In the 1920s Winston Churchill bombed Iraqis who were resisting British rule.  The issue was oil. This established a policy that would lead to massive World War II bombing campaigns and now the vast aerial attack by the U.S. and its colonially-minded partners that is devastating the lives of millions of people across swaths of the Middle East and Afghanistan, and to a lesser degree Libya and Somalia. 
This linked article provides an extremely important analysis of the thinking behind the racist, 1920s British air war and how this thinking lives today in drone war as well as the overall U.S. aerial killing policy.
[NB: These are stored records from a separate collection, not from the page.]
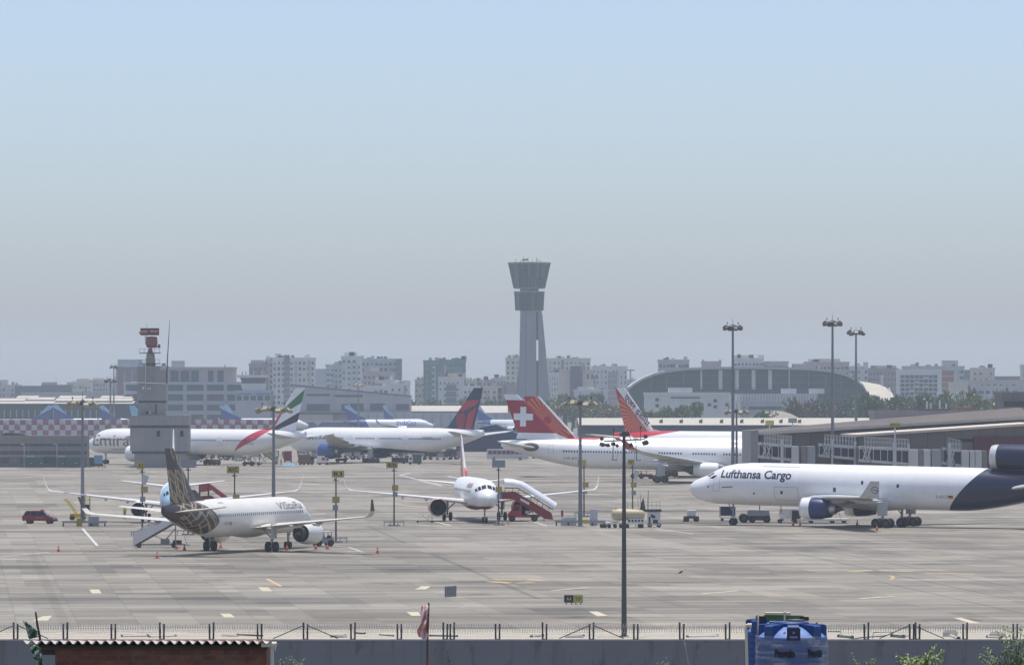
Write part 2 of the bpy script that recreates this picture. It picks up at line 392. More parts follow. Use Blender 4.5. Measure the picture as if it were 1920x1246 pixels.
def aircraft(name, typ, at, head, label, body=M_WHITE, finm=M_WHITE, wingm=M_WING, cowl=M_WHITE, letm=None, pylon=M_WING, pitch=0.0, sides=(1,),
             windows=((-14, 12),), core=M_HOT, group=None, gears=True, doors=(), stabm=None, full=True, lip=None, cockpit=True):
    T = TYPES[typ]; f = T['fus']
    root = thing(name, label, 'airplane', at, head, group)
    P = []
    def body_part(o, x=0.0):
        o.rotation_euler = (0, -pitch, 0)
        o.location = Matrix.Rotation(-pitch, 3, 'Y') @ Vector((x, 0, 0))
        return o
    fo = body_part(f.mesh().build('fuselage', body, root, smooth=60))
    # wing to body fairing
    b0, b1, bw, bz = T['belly']; m = MB(); rr = []
    for k in range(13):
        u = k / 12; x = b0 + (b1 - b0) * u; s_ = sin(pi * (.04 + .92 * u)) ** .6
        rr.append([(x, bw * (.55 + .55 * s_) * cos(a), f.zc - f.Rz * .55 - (f.Rz * .45 + .28) * s_ * max(0, sin(a)) + .55 * f.Rz * max(0, -sin(a)) * s_ * .3) for a in [2 * pi * j / 16 for j in range(16)]])
    body_part(m.loft(rr).build('belly_fairing', body, root, smooth=60))
    for sg in (1, -1):
        body_part(foil([(x, y * sg, z, c, t, (0, 0, 1)) for x, y, z, c, t in T['wing']], 'wing', wingm, root))
        w = KIDS[root.name][-1]
        # flap track fairings
        if full:
            for (y, x, z) in [(T['wing'][2][1] * q, 0, 0) for q in (.62, 1.05, 1.55)]:
                ws = T['wing']
                for i in range(len(ws) - 1):
                    if ws[i][1] <= y <= ws[i + 1][1]:
                        u = (y - ws[i][1]) / (ws[i + 1][1] - ws[i][1])
                        xt = ws[i][0] - ws[i][3] + u * (ws[i + 1][0] - ws[i + 1][3] - ws[i][0] + ws[i][3]); z = ws[i][2] + u * (ws[i + 1][2] - ws[i][2])
                        k = f.Rz / 3
                        q = MB().tube([(xt + 3.2 * k, y * sg, z - .25 * k), (xt + 1.6 * k, y * sg, z - .5 * k), (xt - .2, y * sg, z - .42 * k), (xt - 1.3 * k, y * sg, z - .25 * k)], [.04, .3 * k, .24 * k, .04], 10)
                        q.build('flap_fairing', wingm, w, smooth=50)
        ls = [(x, y * sg, z, c, t, (u[0], u[1] * sg, u[2])) for x, y, z, c, t, u in T['lets']]
        if len(ls) > 3 and typ != 'trijet': body_part(foil(ls[:3], 'wing_tip', wingm, root)); ls = ls[2:]
        body_part(foil(ls, 'winglet', letm or wingm, root))
        body_part(foil([(x, y * sg, z, c, t, (0, 0, 1)) for x, y, z, c, t in T['stab']], 'tailplane', stabm or wingm, root, T.get('inc', 0)))
        for (y, x, z, r, L) in T['eng']:
            body_part(engine(root, x, y * sg, z, r, L, cowl, core, pitch, pylon, T['wing'][2][2] + (-.25 if y < 8 else -.35), lip))
    fs = [(x, 0, z, c, t, (0, 1, 0)) for x, z, c, t in T['fin']]
    if T['dorsal']:
        dx, dz = T['dorsal']; x0, z0, c0, _ = T['fin'][0]
        fs = [(dx, 0, dz - .25, c0 + dx - x0, .05, (0, 1, 0))] + [fs[0][:1] + (0, z0 + .25) + fs[0][3:]] + fs[1:] if False else fs
        d = MB().prism([(dx, dz - .4), (x0 - 1.2, T['fin'][1][1] + .2), (x0 - 3.5, T['fin'][1][1] + .2), (x0 - 3.5, dz - .7)], 'y', -.16, .16)
        body_part(d.build('dorsal_fin', finm, root))
    body_part(foil(fs, 'tail_fin', finm, root))
    # windscreen
    if cockpit:
        n = f.xn; r = f.Rz * f.nl; tz = .72 if typ == 'trijet' else 1.0
        for sg in (1, -1):
            for (u0, u1, a0, a1, u2, u3) in ((.98, 1.38, .05, .50, .98, 1.36), (1.0, 1.42, .56, .86, 1.12, 1.5), (1.16, 1.52, .92, 1.16, 1.4, 1.68)):
                vs, fc = f.patch(0, 0, 0, 0, 4, 4, .018, [(n - u0 * r, a0 * sg), (n - (u0 + (u1 - u0) * tz) * r, a0 * sg * .95), (n - (u2 + (u3 - u2) * tz) * r, (a0 + (a1 - a0) * tz) * sg * .9), (n - u2 * r, (a0 + (a1 - a0) * tz) * sg)])
                body_part(MB().add(vs, fc).build('cockpit_window', M_GLASS, root, recalc=False))
    # cabin windows on the sides that show
    ww, wh, step, ang = T['win']
    for sg in sides:
        xm = (f.xn - 4 * f.Rz + f.xt + f.tail) / 2
        vs, fc = f.patch(xm - ww / 2, xm + ww / 2, (ang - wh / 2 / f.Rz) * sg, (ang + wh / 2 / f.Rz) * sg, 1, 2, .008)
        wm = MB().add([v - Vector((xm, 0, 0)) for v in vs], fc).mesh('window', M_WIN, recalc=False)
        for x0, x1 in windows:
            x = x0
            while x <= x1:
                o = link('window', wm, root); body_part(o, x); x += step
        for (x, wd, h0, h1) in doors:
            vs, fc = [], []
            t = .07
            for c in ((x - wd / 2, x + wd / 2, h1, h1 + t), (x - wd / 2, x + wd / 2, h0, h0 + t), (x - wd / 2, x - wd / 2 + t, h0, h1), (x + wd / 2 - t, x + wd / 2, h0, h1)):
                a0, a1 = (math.acos(max(-1, min(1, (z - f.zc) / f.Rz))) for z in (c[3], c[2]))
                v, q = f.patch(c[0], c[1], a0 * sg, a1 * sg, 2, 6, .007)
                o = len(vs); vs += v; fc += [tuple(i + o for i in k) for k in q]
            body_part(MB().add(vs, fc).build('door_outline', M_DOORL, root, recalc=False))
    if gears:
        y, r, w, bog, tw = T['main']
        for sg in (1, -1):
            gear(root, 0, y * sg, T['wing'][1][2] + .3, r, w, bog, tw, 1.5 if bog > 1 else 0, 0, (1.5, 1.5 if typ == 'narrow' else 2.2, wingm))
        r, w, tw = T['nose']
        gear(root, T['wb'], 0.001, f.zc - f.Rz * .8 - T['wb'] * math.tan(-pitch) * 1.0, r, w, 0, tw)
        if typ == 'trijet': gear(root, -.8, .002, f.zc - f.Rz * .8, .66, .5, 0, 1.0)
    return root, f, body_part

def lettering(f, body_part, root, text, x0, zmid, size, mat, sg, bold=0.0, shear=0.0, length=None, name='lettering', off=.014, spacing=1.0):
    """text wrapped on the fuselage side; sg=1: port side, nose to the reader's left"""
    me = text_geo(text, size, shear, bold, spacing); me.name = name
    bm = bmesh.new(); bm.from_mesh(me)
    ys = [v.co.y for v in bm.verts]; y0, y1 = min(ys), max(ys); xs = [v.co.x for v in bm.verts]; xa, xb = min(xs), max(xs)
    k = length / (xb - xa) if length else 1.0
    ym = (y0 + y1) / 2
    for i in range(1, 12):
        g = bm.verts[:] + bm.edges[:] + bm.faces[:]
        bmesh.ops.bisect_plane(bm, geom=g, plane_co=(0, y0 + (y1 - y0) * i / 12, 0), plane_no=(0, 1, 0))
    if f.xn - x0 < 4 * f.Rz:
        for i in range(1, 30):
            g = bm.verts[:] + bm.edges[:] + bm.faces[:]
            bmesh.ops.bisect_plane(bm, geom=g, plane_co=(xa + (xb - xa) * i / 30, 0, 0), plane_no=(1, 0, 0))
    for v in bm.verts:
        x = x0 - sg * (v.co.x - xa) * k
        z = zmid + (v.co.y - ym)
        zc, hh, hw = f.sec(x)
        # measure height along the skin from the level zmid
        am = math.acos(max(-1, min(1, (zmid - zc) / hh))); a = am - (v.co.y - ym) / hh
        v.co = f.S(x, a * sg, off)
    bm.to_mesh(me); bm.free()
    me.materials.clear(); me.materials.append(mat)
    return body_part(link(name, me, root))
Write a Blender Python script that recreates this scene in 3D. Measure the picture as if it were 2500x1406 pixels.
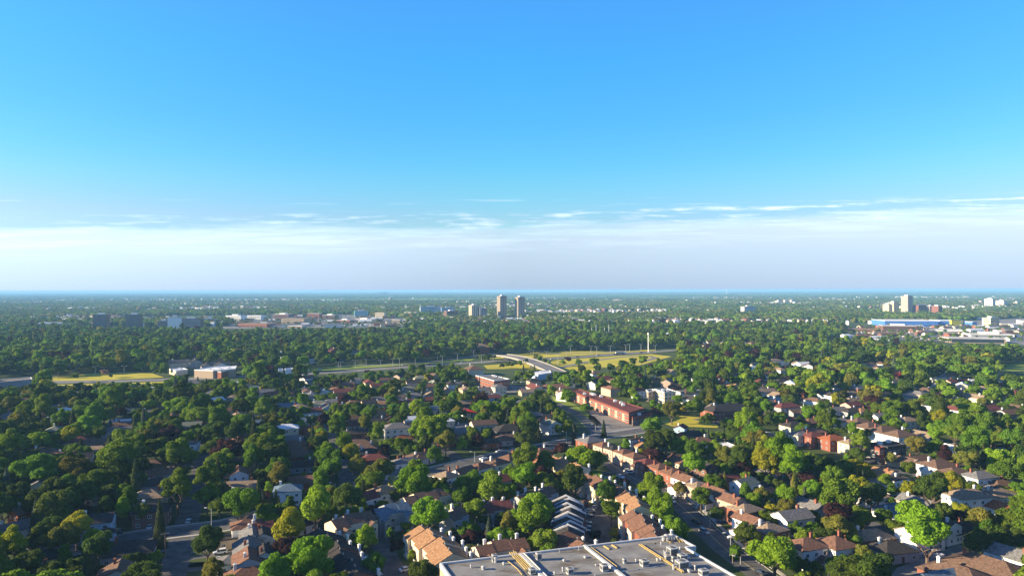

In these remarkable - must watch - linked videos it is hard to see any difference between the ideas expressed by RAF pilots who bombed Iraqis in the 1920s and U.S. policy now.  The reports of the Iraqi witnesses to the RAF attacks are almost identical to the comments of victims of drone attacks now.

It is impossible to know the full human and environmental cost of what can only be described as an atrocity of historic proportions, which includes bombing by B-52s, but information from Air Wars.org, the Bureau of Investigative Journalism and other sources suggest that the U.S.-led air aerial assault campaign across Syria, Iraq, Afghanistan, Yemen, Pakistan, Somalia and Libya, including assisting Saudi Arabia’s air attacks in Yemen, has caused:

  • At least 20,000 civilian deaths and tens of thousands more wounded.(My estimate based on information in the above sources; I think this is very conservative.)

  • Hundreds of thousands, if not millions, of refugees.

  • Famine and cholera threatening more than 17 million in Yemen alone.

  • Massive destruction of homes, communities and infrastructure.These photos of Mosul in Iraq can be taken in many, many places that are being subjected to “coalition” air attack.

U.S. drone operators have been a key part of this campaign, apparently involved in identifying targets for conventional bombers as well as undertaking their own attacks.  This extremely informative linked article speaks of drone operators working to minimize civilian casualties, but given what is happening, one can only wonder at this kind of commentary.

These links give specifics on the more than 13 “coalition” nations involved in the bombing campaign, as well as Russia and Iran, and on specifics of U.S. aircraft involved and munitions dropped per type of aircraft, including drones.

However, these links do not provide specifics on U.S. air attacks in Afghanistan and Pakistan, which are likely increasing along with the invasion of more U.S. troops into Afghanistan and the likelihood of pursuit of Taliban fighters into Pakistan.

The expansion of the U.S. troop invasion in Afghanistan, of course, gives the lie to the notion that drones keep U.S. troops from having to put boots on the ground in war zones.  The U.S. drone assassination campaign began in Afghanistan in 2001.